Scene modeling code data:
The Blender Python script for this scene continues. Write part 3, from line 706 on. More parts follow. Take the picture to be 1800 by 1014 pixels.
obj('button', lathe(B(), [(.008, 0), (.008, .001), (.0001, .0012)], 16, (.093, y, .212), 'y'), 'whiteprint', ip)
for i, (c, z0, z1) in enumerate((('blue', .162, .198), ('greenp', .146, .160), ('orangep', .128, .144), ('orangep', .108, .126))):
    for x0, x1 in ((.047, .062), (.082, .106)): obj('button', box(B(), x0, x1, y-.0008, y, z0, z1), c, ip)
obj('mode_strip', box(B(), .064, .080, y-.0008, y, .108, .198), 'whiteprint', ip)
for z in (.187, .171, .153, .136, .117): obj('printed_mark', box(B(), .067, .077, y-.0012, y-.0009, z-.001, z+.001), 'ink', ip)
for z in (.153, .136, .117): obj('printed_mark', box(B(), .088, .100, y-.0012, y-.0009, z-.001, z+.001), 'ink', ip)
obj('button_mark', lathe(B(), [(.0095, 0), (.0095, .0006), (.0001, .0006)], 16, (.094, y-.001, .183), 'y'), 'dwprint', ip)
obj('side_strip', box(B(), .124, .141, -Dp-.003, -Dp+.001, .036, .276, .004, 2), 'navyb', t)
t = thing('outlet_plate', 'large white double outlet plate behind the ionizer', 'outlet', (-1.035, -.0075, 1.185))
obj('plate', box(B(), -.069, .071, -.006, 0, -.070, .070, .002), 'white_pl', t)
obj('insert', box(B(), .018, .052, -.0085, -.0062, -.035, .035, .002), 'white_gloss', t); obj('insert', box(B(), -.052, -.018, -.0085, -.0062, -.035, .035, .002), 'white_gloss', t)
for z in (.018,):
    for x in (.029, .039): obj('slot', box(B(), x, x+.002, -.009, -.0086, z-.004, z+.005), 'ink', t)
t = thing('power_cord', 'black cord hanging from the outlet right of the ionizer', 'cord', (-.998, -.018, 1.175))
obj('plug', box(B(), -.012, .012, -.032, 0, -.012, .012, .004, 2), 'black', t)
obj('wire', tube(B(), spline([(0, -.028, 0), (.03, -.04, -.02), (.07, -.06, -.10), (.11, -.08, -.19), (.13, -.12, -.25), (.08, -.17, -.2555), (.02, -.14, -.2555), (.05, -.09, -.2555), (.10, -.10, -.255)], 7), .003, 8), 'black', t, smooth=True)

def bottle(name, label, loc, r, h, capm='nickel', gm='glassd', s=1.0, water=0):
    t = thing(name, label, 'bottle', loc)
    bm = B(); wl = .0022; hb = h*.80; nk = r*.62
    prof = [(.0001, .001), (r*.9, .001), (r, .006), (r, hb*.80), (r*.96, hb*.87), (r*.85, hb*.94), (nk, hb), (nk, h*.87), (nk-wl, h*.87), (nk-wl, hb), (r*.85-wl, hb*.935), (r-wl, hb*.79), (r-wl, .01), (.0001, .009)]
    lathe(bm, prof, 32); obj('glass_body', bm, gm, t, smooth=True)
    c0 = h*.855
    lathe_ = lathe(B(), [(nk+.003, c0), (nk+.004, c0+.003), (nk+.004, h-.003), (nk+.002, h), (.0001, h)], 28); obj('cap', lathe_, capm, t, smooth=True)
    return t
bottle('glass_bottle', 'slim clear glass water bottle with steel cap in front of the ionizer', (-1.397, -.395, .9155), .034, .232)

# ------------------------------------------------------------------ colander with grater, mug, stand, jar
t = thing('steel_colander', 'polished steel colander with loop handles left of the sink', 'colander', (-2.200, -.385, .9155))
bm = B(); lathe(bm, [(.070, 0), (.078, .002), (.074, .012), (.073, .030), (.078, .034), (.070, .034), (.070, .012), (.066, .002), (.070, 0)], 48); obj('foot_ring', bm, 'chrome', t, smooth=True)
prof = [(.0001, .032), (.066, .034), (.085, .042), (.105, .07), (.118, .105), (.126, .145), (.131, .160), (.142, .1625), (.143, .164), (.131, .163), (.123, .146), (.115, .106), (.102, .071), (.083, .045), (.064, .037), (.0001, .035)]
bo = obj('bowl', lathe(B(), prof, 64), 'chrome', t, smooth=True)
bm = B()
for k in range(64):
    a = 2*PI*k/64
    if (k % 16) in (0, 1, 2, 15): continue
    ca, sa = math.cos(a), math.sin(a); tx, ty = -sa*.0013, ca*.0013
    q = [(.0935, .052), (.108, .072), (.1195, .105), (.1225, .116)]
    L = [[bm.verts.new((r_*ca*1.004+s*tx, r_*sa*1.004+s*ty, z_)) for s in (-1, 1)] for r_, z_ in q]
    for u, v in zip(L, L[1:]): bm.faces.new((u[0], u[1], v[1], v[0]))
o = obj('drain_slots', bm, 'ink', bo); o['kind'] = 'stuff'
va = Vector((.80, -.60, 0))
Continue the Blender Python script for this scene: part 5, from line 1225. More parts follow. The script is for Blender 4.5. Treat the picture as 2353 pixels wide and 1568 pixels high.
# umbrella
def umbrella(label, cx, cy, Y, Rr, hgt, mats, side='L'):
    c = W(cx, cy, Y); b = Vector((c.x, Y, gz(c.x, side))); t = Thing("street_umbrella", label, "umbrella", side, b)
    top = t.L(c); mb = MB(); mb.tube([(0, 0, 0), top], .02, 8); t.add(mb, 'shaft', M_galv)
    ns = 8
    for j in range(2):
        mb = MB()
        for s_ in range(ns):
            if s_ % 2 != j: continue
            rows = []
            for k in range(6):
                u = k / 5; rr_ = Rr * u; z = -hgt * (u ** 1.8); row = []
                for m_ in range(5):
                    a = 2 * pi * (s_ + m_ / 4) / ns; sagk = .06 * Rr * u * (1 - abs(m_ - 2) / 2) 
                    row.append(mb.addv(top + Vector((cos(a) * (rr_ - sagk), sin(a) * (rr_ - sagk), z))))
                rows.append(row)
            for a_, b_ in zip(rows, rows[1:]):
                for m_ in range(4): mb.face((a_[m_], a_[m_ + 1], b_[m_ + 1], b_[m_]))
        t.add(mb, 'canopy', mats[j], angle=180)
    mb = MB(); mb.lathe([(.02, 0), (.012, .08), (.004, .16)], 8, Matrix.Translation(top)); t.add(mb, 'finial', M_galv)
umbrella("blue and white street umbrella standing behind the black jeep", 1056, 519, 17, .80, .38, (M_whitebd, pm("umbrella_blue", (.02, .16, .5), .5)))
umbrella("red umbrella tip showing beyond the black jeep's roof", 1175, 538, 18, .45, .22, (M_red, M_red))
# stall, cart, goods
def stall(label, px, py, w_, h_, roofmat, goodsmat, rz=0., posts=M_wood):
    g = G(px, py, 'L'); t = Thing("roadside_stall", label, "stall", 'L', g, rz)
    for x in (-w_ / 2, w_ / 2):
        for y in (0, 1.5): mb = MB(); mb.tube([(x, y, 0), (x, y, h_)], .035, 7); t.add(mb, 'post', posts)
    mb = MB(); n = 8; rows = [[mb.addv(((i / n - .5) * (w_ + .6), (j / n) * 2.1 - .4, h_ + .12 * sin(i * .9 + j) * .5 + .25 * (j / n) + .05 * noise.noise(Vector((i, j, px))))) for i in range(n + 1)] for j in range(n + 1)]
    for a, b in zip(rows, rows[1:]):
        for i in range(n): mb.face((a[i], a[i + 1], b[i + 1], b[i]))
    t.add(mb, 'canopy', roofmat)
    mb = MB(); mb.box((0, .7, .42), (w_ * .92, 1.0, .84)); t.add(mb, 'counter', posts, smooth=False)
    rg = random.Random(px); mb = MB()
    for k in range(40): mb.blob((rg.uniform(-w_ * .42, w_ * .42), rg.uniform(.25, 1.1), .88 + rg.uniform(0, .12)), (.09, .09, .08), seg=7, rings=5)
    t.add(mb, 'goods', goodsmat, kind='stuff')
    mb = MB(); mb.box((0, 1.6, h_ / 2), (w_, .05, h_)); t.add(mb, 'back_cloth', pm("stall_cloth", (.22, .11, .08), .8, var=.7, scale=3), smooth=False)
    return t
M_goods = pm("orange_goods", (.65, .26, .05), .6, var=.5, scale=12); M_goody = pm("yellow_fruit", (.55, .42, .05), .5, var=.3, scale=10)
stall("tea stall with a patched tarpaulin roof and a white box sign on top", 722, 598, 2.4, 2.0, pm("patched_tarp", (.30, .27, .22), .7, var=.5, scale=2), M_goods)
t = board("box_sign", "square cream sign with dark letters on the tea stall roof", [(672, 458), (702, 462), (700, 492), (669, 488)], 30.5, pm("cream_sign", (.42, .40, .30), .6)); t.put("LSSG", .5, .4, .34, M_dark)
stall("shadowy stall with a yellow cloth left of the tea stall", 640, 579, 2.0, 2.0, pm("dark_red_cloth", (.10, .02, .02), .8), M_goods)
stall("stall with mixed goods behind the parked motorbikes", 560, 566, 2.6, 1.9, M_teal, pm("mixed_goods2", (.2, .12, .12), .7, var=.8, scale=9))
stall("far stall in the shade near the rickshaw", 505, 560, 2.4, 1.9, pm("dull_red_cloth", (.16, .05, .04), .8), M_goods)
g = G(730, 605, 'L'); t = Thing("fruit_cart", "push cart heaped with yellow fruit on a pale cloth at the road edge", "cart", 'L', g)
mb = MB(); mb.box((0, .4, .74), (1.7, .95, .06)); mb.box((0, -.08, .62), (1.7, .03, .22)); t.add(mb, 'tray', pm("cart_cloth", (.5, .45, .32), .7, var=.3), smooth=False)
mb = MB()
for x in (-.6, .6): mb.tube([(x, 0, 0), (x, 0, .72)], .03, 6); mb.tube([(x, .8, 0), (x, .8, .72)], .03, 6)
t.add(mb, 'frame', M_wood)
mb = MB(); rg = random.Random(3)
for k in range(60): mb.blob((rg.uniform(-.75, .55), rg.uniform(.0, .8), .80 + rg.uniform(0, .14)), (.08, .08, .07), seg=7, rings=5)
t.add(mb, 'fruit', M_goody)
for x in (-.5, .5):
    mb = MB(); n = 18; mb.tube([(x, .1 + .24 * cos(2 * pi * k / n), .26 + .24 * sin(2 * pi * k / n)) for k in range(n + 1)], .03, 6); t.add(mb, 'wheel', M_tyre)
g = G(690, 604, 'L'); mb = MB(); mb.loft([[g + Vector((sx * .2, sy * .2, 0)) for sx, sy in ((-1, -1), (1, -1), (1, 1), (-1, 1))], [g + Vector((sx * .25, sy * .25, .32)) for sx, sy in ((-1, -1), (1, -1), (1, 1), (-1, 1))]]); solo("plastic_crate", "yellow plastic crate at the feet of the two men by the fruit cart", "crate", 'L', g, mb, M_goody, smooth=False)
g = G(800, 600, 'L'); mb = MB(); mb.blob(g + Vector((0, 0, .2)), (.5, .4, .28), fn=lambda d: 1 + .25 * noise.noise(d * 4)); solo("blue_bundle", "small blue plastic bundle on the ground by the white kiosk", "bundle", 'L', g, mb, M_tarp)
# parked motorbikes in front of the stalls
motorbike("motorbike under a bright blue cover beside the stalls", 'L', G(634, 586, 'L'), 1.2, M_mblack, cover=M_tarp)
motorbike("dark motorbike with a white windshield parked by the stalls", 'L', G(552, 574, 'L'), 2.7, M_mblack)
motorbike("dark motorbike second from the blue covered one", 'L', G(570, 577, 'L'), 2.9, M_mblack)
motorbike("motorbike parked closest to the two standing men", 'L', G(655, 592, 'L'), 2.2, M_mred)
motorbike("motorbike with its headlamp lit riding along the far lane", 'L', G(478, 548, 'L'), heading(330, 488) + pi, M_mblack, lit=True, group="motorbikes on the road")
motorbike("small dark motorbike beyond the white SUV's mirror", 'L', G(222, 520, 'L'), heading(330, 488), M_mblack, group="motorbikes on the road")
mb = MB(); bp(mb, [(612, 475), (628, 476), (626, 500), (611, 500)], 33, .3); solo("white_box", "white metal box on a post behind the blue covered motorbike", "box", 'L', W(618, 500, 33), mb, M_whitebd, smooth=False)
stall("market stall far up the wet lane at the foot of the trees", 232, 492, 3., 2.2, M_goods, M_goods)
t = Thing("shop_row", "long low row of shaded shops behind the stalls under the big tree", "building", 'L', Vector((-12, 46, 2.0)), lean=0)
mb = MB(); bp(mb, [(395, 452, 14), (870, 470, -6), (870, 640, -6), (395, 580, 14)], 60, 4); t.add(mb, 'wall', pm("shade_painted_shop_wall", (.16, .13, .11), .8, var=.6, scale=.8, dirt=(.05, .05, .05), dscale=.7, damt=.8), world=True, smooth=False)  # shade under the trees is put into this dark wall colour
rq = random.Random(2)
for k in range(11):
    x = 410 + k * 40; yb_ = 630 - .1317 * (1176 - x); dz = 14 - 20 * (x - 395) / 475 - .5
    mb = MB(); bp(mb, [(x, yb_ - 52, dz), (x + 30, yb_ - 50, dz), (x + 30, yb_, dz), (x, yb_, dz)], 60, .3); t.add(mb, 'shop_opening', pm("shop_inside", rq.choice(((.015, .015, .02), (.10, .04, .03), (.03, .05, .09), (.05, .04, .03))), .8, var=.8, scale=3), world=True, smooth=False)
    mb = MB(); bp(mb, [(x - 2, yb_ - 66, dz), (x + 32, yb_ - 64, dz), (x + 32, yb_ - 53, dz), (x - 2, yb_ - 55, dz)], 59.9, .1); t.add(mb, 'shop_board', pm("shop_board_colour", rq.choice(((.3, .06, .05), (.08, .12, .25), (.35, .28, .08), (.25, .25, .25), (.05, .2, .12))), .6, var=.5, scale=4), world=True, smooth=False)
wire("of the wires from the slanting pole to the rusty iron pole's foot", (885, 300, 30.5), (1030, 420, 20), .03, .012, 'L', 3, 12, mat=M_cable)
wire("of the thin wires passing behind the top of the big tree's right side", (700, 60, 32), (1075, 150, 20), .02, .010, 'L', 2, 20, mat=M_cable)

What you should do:
From the data, pick out every line that includes "Vector".

Solution for this task:
va = Vector((.80, -.60, 0))
    c = W(cx, cy, Y); b = Vector((c.x, Y, gz(c.x, side))); t = Thing("street_umbrella", label, "umbrella", side, b)
                    row.append(mb.addv(top + Vector((cos(a) * (rr_ - sagk), sin(a) * (rr_ - sagk), z))))
    mb = MB(); n = 8; rows = [[mb.addv(((i / n - .5) * (w_ + .6), (j / n) * 2.1 - .4, h_ + .12 * sin(i * .9 + j) * .5 + .25 * (j / n) + .05 * noise.noise(Vector((i, j, px))))) for i in range(n + 1)] for j in range(n + 1)]
g = G(690, 604, 'L'); mb = MB(); mb.loft([[g + Vector((sx * .2, sy * .2, 0)) for sx, sy in ((-1, -1), (1, -1), (1, 1), (-1, 1))], [g + Vector((sx * .25, sy * .25, .32)) for sx, sy in ((-1, -1), (1, -1), (1, 1), (-1, 1))]]); solo("plastic_crate", "yellow plastic crate at the feet of the two men by the fruit cart", "crate", 'L', g, mb, M_goody, smooth=False)
g = G(800, 600, 'L'); mb = MB(); mb.blob(g + Vector((0, 0, .2)), (.5, .4, .28), fn=lambda d: 1 + .25 * noise.noise(d * 4)); solo("blue_bundle", "small blue plastic bundle on the ground by the white kiosk", "bundle", 'L', g, mb, M_tarp)
t = Thing("shop_row", "long low row of shaded shops behind the stalls under the big tree", "building", 'L', Vector((-12, 46, 2.0)), lean=0)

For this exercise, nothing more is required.